%%

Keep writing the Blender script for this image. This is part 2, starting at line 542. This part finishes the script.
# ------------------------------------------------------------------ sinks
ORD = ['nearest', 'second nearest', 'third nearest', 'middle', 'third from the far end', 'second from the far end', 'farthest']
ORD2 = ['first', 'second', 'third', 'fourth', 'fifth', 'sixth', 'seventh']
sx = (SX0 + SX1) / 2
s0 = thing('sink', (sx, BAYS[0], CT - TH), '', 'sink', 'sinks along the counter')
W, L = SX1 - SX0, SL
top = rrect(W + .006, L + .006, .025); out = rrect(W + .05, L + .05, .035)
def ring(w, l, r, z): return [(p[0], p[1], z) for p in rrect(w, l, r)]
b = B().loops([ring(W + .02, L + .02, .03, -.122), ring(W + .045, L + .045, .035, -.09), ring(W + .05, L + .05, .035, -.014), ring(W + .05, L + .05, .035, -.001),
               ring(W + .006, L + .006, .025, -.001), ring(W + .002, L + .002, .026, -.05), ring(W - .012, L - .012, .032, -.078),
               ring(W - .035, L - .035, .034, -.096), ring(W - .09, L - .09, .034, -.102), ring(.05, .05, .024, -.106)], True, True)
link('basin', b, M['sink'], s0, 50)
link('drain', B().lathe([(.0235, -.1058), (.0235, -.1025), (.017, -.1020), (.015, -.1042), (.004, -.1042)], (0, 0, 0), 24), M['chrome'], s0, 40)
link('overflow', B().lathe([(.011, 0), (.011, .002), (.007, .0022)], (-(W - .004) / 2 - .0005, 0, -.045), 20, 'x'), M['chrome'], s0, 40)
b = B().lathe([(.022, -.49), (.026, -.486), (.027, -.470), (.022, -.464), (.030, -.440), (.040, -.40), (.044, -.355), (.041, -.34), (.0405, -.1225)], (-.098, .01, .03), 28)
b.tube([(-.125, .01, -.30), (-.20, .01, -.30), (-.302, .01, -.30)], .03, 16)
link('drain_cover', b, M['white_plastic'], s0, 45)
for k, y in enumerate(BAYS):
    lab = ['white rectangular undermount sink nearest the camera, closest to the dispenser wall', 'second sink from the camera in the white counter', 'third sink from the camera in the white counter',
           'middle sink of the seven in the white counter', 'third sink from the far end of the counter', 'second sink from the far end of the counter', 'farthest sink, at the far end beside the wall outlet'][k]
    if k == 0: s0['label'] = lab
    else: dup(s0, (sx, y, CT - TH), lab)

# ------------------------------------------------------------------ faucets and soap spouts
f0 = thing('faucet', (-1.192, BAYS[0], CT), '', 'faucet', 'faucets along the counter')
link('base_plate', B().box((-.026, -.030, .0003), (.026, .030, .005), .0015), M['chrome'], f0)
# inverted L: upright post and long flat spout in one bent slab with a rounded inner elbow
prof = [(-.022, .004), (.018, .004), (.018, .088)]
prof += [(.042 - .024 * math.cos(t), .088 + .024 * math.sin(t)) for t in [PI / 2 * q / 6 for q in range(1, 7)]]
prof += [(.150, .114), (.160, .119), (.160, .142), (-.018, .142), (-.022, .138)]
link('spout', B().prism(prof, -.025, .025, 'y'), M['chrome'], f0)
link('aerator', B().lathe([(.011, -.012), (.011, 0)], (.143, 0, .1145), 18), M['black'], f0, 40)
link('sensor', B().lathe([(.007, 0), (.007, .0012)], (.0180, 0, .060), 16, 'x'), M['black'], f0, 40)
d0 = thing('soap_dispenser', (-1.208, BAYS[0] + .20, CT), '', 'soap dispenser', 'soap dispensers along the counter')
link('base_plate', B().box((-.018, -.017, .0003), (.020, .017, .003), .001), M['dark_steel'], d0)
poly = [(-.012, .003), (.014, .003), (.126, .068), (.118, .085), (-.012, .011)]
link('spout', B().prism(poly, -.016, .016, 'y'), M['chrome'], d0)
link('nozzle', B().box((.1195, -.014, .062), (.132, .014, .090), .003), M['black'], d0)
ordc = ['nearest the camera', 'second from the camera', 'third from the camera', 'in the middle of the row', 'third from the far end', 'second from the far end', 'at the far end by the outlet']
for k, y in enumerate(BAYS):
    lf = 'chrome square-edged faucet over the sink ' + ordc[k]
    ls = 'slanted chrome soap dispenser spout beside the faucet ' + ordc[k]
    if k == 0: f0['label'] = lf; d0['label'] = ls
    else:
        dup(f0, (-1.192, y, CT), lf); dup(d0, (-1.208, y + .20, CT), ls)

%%
%%

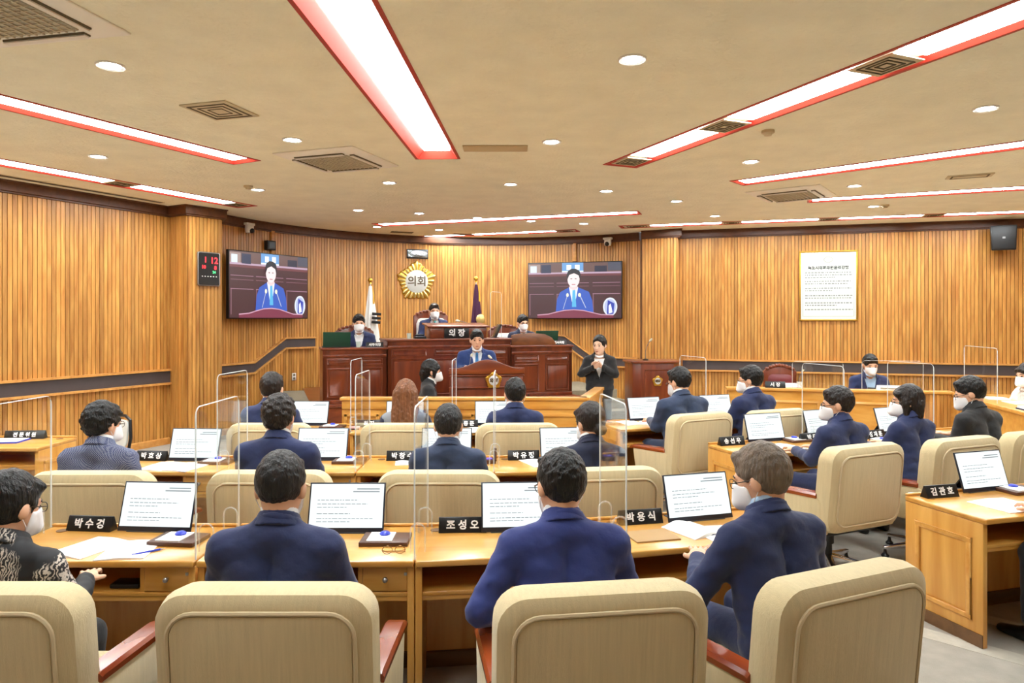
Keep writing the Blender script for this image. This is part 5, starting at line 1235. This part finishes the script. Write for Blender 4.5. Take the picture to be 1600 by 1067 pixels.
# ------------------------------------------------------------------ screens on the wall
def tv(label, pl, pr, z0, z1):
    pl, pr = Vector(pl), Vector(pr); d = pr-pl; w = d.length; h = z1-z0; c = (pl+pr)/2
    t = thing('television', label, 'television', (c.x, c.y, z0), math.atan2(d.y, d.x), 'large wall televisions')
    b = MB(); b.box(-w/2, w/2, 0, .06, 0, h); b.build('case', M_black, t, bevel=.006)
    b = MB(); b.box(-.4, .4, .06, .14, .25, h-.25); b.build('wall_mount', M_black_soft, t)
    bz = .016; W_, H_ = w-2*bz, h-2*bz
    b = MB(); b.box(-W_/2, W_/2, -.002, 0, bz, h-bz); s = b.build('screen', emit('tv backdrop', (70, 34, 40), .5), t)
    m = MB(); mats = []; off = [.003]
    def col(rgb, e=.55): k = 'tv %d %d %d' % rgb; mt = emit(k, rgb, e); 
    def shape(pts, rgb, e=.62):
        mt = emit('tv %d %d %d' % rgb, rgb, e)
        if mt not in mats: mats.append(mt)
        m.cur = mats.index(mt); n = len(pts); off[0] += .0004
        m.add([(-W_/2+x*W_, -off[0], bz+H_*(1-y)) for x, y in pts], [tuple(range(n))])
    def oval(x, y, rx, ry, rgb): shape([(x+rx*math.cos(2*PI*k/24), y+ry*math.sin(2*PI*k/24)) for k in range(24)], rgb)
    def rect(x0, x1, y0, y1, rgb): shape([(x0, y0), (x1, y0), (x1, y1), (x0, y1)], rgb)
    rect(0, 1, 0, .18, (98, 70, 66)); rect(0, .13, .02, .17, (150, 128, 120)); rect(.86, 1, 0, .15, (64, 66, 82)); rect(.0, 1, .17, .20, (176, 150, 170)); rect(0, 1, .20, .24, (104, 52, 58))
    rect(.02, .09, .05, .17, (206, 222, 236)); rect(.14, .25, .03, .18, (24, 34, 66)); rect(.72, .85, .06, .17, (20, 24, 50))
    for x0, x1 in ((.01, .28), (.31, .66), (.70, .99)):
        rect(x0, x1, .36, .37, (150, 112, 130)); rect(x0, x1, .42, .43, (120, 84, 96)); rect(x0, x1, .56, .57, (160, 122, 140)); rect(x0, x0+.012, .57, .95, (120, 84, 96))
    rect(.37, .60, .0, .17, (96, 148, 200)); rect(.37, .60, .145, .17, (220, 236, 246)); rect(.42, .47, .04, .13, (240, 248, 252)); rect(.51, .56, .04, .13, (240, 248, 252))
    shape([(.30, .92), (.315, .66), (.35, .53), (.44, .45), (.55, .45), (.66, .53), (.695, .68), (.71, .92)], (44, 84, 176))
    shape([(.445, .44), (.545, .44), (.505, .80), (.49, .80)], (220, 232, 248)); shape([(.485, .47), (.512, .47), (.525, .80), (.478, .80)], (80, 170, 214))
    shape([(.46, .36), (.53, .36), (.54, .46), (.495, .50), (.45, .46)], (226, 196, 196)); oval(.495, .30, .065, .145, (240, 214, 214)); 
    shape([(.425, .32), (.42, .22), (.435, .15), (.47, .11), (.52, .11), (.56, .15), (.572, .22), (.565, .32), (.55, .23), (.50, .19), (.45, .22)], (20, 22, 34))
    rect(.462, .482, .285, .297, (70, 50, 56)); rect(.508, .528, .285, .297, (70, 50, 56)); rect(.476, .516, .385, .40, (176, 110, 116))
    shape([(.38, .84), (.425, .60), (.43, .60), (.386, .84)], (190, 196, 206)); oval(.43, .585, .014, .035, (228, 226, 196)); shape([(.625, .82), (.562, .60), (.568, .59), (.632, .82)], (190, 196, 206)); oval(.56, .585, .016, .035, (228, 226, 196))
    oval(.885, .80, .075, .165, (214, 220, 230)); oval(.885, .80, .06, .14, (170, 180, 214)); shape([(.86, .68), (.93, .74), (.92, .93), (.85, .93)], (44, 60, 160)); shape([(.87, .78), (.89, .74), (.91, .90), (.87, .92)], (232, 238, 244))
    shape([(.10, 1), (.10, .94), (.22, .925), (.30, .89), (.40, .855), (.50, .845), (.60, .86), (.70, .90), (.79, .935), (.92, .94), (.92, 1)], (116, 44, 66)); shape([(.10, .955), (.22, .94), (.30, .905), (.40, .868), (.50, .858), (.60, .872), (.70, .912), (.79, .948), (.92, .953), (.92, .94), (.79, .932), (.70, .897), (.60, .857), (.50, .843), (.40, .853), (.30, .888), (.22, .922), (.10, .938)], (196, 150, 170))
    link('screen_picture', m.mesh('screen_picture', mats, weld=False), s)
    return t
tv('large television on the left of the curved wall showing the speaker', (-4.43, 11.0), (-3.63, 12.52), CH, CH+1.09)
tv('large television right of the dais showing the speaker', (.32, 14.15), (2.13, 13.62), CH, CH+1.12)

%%

- [TASK PROMPT] Select and copy every line from the records that includes the word "starting".

- [SOLUTION BELOW]
Keep writing the Blender script for this image. This is part 2, starting at line 542. This part finishes the script.
Keep writing the Blender script for this image. This is part 5, starting at line 1235. This part finishes the script. Write for Blender 4.5. Take the picture to be 1600 by 1067 pixels.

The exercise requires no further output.